Skocz do zawartości

Dlaczego mężczyźni interesują się przebiegiem kobiety?


Colemanka

Rekomendowane odpowiedzi

W dniu 22.05.2020 o 00:07, Colemanka napisał:

Z jakis miesiac podczytuje forum. Zauwazylam, ze z grubsza w co drugim 'meskim' watku opisujacym jakas relacje pojawiaja sie info o ilosci eks partnerow seksualnych kobiety

Badania mówią, że im więcej kobieta ma partnerów tym mniejsze ma szanse na przywiązanie się z każdym kolejnym = większa możliwość rozwodu i nieszczęśliwego życia.
Psychologowie i seksuolodzy także piszą, że kobieta bardzo przeżywa swój pierwszy raz i każdego kolejnego faceta porównuje do pierwszego.
A my wiadomo - nie lubimy być porównywani i chcemy wierną kobietę.
Generalnie abstynencja seksualna jest wskazana po obu stronach dla własnego zdrowia psychicznego.

  • Like 4
Odnośnik do komentarza
Udostępnij na innych stronach

17 godzin temu, Ragnar1777 napisał:

Badania mówią, że im więcej kobieta ma partnerów tym mniejsze ma szanse na przywiązanie się z każdym kolejnym = większa możliwość rozwodu i nieszczęśliwego życia.

Cos w tym zdaniu jest ;)

Mam pewna znajomą, która ma roczne dziecko. Widziałem jeszcze jak jakoś pół roku temu wstawiała zdjęcia na Facebooka że swoim bombelkiem i facetem - status jaki miała ustawiony to w związku. Obecnie się pozmieniało. Teraz wstawia zdjęcia jedynie że swoim bombelkiem już bez faceta. Status związki jaki ma teraz to wolny. Widocznie się rozstała. Zresztą właśnie tą znajomą dość często zmieniała chłopaków. Sama mi powiedziała, że ona lubi zdradzać tak jak jej matka. Jej rodzice się rozwiedli.

Odnośnik do komentarza
Udostępnij na innych stronach

17 godzin temu, Ragnar1777 napisał:

Badania mówią, że im więcej kobieta ma partnerów tym mniejsze ma szanse na przywiązanie

Korelacja nie oznacza kauzuacji. :)

To, że dane są powiązanie, nie oznacza, że jedna jest przyczyną drugiej. 

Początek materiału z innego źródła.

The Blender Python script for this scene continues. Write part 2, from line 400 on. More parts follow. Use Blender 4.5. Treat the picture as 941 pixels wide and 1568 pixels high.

34 minuty temu, nowy00 napisał:

Sama mi powiedziała, że ona lubi zdradzać tak jak jej matka

Zobacz powyżej.

Może przebieg nie jest przyczyną niezadowolenia w związku a jedynie jednym z objawów głębszych problemów? 

Może taka osoba nie jest zdolna do stworzenia udanego związku przez swoje problemy z dzieciństwa? ?

  • Like 2
Odnośnik do komentarza
Udostępnij na innych stronach

6 minut temu, SSydney napisał:

Może przebieg nie jest przyczyną niezadowolenia w związku a jedynie jednym z objawów głębszych problemów? 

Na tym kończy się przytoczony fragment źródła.